_Collected data_.

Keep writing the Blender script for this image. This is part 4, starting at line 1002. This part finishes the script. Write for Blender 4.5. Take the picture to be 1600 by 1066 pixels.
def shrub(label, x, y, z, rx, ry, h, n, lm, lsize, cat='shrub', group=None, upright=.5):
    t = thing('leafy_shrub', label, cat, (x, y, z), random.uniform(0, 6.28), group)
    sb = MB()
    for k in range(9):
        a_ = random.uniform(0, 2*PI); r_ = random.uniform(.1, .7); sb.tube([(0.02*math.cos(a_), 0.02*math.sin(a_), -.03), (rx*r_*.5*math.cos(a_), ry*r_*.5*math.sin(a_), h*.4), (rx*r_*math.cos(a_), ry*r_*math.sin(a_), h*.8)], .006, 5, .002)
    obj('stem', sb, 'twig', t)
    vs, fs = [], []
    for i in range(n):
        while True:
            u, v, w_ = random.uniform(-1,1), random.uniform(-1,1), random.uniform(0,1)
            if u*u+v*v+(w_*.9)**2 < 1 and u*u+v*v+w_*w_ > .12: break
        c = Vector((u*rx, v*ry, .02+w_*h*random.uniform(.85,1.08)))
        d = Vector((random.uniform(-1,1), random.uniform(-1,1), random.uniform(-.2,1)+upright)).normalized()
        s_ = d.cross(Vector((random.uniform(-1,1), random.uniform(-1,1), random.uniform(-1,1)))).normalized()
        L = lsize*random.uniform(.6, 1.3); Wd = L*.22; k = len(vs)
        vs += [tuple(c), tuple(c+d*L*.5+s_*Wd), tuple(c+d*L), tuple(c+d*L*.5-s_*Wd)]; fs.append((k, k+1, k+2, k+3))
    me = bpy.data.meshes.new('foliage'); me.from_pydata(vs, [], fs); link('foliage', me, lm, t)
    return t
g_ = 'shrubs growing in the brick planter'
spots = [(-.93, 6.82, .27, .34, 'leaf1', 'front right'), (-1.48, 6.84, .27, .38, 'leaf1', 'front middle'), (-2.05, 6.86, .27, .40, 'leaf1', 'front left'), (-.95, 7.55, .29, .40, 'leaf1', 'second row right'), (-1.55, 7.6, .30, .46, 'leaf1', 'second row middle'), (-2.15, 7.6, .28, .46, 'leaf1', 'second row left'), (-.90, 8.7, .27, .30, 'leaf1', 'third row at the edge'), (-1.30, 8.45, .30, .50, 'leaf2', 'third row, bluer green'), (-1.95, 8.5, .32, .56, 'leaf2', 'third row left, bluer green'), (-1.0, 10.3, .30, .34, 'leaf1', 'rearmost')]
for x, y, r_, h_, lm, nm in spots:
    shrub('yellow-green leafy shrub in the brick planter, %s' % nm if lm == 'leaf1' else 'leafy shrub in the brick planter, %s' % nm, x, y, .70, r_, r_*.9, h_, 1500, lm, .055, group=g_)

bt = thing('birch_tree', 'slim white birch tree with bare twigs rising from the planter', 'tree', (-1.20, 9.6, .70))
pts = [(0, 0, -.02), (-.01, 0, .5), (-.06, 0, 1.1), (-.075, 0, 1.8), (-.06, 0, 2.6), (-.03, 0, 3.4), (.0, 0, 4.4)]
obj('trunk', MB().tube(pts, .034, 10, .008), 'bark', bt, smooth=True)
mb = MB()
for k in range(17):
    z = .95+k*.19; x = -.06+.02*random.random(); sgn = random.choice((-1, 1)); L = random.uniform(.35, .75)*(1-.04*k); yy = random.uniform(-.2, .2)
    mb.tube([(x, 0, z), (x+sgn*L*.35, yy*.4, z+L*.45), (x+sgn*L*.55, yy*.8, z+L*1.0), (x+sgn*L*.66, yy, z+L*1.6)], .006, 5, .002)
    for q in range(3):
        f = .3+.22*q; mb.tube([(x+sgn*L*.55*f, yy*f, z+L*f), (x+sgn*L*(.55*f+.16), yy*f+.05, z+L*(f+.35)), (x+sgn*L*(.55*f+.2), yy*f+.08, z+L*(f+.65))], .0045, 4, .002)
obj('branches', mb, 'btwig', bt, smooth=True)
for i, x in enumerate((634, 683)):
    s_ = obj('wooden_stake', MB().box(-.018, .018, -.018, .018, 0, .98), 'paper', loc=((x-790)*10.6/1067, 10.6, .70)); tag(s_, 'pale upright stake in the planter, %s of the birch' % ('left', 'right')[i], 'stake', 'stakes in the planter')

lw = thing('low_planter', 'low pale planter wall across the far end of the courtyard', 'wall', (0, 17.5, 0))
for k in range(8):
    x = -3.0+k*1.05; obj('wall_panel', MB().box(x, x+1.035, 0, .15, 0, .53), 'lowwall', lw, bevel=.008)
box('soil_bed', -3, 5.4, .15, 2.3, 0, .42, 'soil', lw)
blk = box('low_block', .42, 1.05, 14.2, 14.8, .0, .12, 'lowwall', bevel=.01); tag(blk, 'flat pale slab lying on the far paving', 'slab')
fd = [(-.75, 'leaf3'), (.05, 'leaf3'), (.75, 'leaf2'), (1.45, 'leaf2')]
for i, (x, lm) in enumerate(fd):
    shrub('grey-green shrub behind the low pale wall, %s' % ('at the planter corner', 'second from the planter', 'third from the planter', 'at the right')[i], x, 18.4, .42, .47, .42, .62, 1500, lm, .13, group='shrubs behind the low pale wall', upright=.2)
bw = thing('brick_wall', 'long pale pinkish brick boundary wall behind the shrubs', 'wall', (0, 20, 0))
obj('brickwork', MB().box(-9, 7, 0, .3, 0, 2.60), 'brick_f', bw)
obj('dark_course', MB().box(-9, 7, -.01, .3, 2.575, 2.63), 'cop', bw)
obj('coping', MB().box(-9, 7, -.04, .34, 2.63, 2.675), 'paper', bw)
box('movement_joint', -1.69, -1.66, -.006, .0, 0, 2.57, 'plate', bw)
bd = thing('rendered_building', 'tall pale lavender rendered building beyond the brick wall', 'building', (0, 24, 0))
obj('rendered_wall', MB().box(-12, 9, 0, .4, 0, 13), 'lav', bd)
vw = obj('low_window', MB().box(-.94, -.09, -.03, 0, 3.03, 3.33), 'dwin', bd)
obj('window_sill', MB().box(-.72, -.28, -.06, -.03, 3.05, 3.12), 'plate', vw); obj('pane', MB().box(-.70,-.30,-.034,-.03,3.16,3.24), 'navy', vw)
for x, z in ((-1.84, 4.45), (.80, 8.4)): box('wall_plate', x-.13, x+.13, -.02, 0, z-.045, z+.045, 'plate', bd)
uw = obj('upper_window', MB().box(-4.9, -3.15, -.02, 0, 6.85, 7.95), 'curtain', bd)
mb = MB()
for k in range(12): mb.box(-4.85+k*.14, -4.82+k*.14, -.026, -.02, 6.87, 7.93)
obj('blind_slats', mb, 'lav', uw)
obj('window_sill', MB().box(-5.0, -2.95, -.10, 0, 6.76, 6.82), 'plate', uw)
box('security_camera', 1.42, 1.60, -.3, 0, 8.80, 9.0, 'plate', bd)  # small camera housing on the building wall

_Exercise objective_. Repeat the data exactly. Leave nothing out.

_Final answer_.
Keep writing the Blender script for this image. This is part 4, starting at line 1002. This part finishes the script. Write for Blender 4.5. Take the picture to be 1600 by 1066 pixels.
def shrub(label, x, y, z, rx, ry, h, n, lm, lsize, cat='shrub', group=None, upright=.5):
    t = thing('leafy_shrub', label, cat, (x, y, z), random.uniform(0, 6.28), group)
    sb = MB()
    for k in range(9):
        a_ = random.uniform(0, 2*PI); r_ = random.uniform(.1, .7); sb.tube([(0.02*math.cos(a_), 0.02*math.sin(a_), -.03), (rx*r_*.5*math.cos(a_), ry*r_*.5*math.sin(a_), h*.4), (rx*r_*math.cos(a_), ry*r_*math.sin(a_), h*.8)], .006, 5, .002)
    obj('stem', sb, 'twig', t)
    vs, fs = [], []
    for i in range(n):
        while True:
            u, v, w_ = random.uniform(-1,1), random.uniform(-1,1), random.uniform(0,1)
            if u*u+v*v+(w_*.9)**2 < 1 and u*u+v*v+w_*w_ > .12: break
        c = Vector((u*rx, v*ry, .02+w_*h*random.uniform(.85,1.08)))
        d = Vector((random.uniform(-1,1), random.uniform(-1,1), random.uniform(-.2,1)+upright)).normalized()
        s_ = d.cross(Vector((random.uniform(-1,1), random.uniform(-1,1), random.uniform(-1,1)))).normalized()
        L = lsize*random.uniform(.6, 1.3); Wd = L*.22; k = len(vs)
        vs += [tuple(c), tuple(c+d*L*.5+s_*Wd), tuple(c+d*L), tuple(c+d*L*.5-s_*Wd)]; fs.append((k, k+1, k+2, k+3))
    me = bpy.data.meshes.new('foliage'); me.from_pydata(vs, [], fs); link('foliage', me, lm, t)
    return t
g_ = 'shrubs growing in the brick planter'
spots = [(-.93, 6.82, .27, .34, 'leaf1', 'front right'), (-1.48, 6.84, .27, .38, 'leaf1', 'front middle'), (-2.05, 6.86, .27, .40, 'leaf1', 'front left'), (-.95, 7.55, .29, .40, 'leaf1', 'second row right'), (-1.55, 7.6, .30, .46, 'leaf1', 'second row middle'), (-2.15, 7.6, .28, .46, 'leaf1', 'second row left'), (-.90, 8.7, .27, .30, 'leaf1', 'third row at the edge'), (-1.30, 8.45, .30, .50, 'leaf2', 'third row, bluer green'), (-1.95, 8.5, .32, .56, 'leaf2', 'third row left, bluer green'), (-1.0, 10.3, .30, .34, 'leaf1', 'rearmost')]
for x, y, r_, h_, lm, nm in spots:
    shrub('yellow-green leafy shrub in the brick planter, %s' % nm if lm == 'leaf1' else 'leafy shrub in the brick planter, %s' % nm, x, y, .70, r_, r_*.9, h_, 1500, lm, .055, group=g_)

bt = thing('birch_tree', 'slim white birch tree with bare twigs rising from the planter', 'tree', (-1.20, 9.6, .70))
pts = [(0, 0, -.02), (-.01, 0, .5), (-.06, 0, 1.1), (-.075, 0, 1.8), (-.06, 0, 2.6), (-.03, 0, 3.4), (.0, 0, 4.4)]
obj('trunk', MB().tube(pts, .034, 10, .008), 'bark', bt, smooth=True)
mb = MB()
for k in range(17):
    z = .95+k*.19; x = -.06+.02*random.random(); sgn = random.choice((-1, 1)); L = random.uniform(.35, .75)*(1-.04*k); yy = random.uniform(-.2, .2)
    mb.tube([(x, 0, z), (x+sgn*L*.35, yy*.4, z+L*.45), (x+sgn*L*.55, yy*.8, z+L*1.0), (x+sgn*L*.66, yy, z+L*1.6)], .006, 5, .002)
    for q in range(3):
        f = .3+.22*q; mb.tube([(x+sgn*L*.55*f, yy*f, z+L*f), (x+sgn*L*(.55*f+.16), yy*f+.05, z+L*(f+.35)), (x+sgn*L*(.55*f+.2), yy*f+.08, z+L*(f+.65))], .0045, 4, .002)
obj('branches', mb, 'btwig', bt, smooth=True)
for i, x in enumerate((634, 683)):
    s_ = obj('wooden_stake', MB().box(-.018, .018, -.018, .018, 0, .98), 'paper', loc=((x-790)*10.6/1067, 10.6, .70)); tag(s_, 'pale upright stake in the planter, %s of the birch' % ('left', 'right')[i], 'stake', 'stakes in the planter')

lw = thing('low_planter', 'low pale planter wall across the far end of the courtyard', 'wall', (0, 17.5, 0))
for k in range(8):
    x = -3.0+k*1.05; obj('wall_panel', MB().box(x, x+1.035, 0, .15, 0, .53), 'lowwall', lw, bevel=.008)
box('soil_bed', -3, 5.4, .15, 2.3, 0, .42, 'soil', lw)
blk = box('low_block', .42, 1.05, 14.2, 14.8, .0, .12, 'lowwall', bevel=.01); tag(blk, 'flat pale slab lying on the far paving', 'slab')
fd = [(-.75, 'leaf3'), (.05, 'leaf3'), (.75, 'leaf2'), (1.45, 'leaf2')]
for i, (x, lm) in enumerate(fd):
    shrub('grey-green shrub behind the low pale wall, %s' % ('at the planter corner', 'second from the planter', 'third from the planter', 'at the right')[i], x, 18.4, .42, .47, .42, .62, 1500, lm, .13, group='shrubs behind the low pale wall', upright=.2)
bw = thing('brick_wall', 'long pale pinkish brick boundary wall behind the shrubs', 'wall', (0, 20, 0))
obj('brickwork', MB().box(-9, 7, 0, .3, 0, 2.60), 'brick_f', bw)
obj('dark_course', MB().box(-9, 7, -.01, .3, 2.575, 2.63), 'cop', bw)
obj('coping', MB().box(-9, 7, -.04, .34, 2.63, 2.675), 'paper', bw)
box('movement_joint', -1.69, -1.66, -.006, .0, 0, 2.57, 'plate', bw)
bd = thing('rendered_building', 'tall pale lavender rendered building beyond the brick wall', 'building', (0, 24, 0))
obj('rendered_wall', MB().box(-12, 9, 0, .4, 0, 13), 'lav', bd)
vw = obj('low_window', MB().box(-.94, -.09, -.03, 0, 3.03, 3.33), 'dwin', bd)
obj('window_sill', MB().box(-.72, -.28, -.06, -.03, 3.05, 3.12), 'plate', vw); obj('pane', MB().box(-.70,-.30,-.034,-.03,3.16,3.24), 'navy', vw)
for x, z in ((-1.84, 4.45), (.80, 8.4)): box('wall_plate', x-.13, x+.13, -.02, 0, z-.045, z+.045, 'plate', bd)
uw = obj('upper_window', MB().box(-4.9, -3.15, -.02, 0, 6.85, 7.95), 'curtain', bd)
mb = MB()
for k in range(12): mb.box(-4.85+k*.14, -4.82+k*.14, -.026, -.02, 6.87, 7.93)
obj('blind_slats', mb, 'lav', uw)
obj('window_sill', MB().box(-5.0, -2.95, -.10, 0, 6.76, 6.82), 'plate', uw)
box('security_camera', 1.42, 1.60, -.3, 0, 8.80, 9.0, 'plate', bd)  # small camera housing on the building wall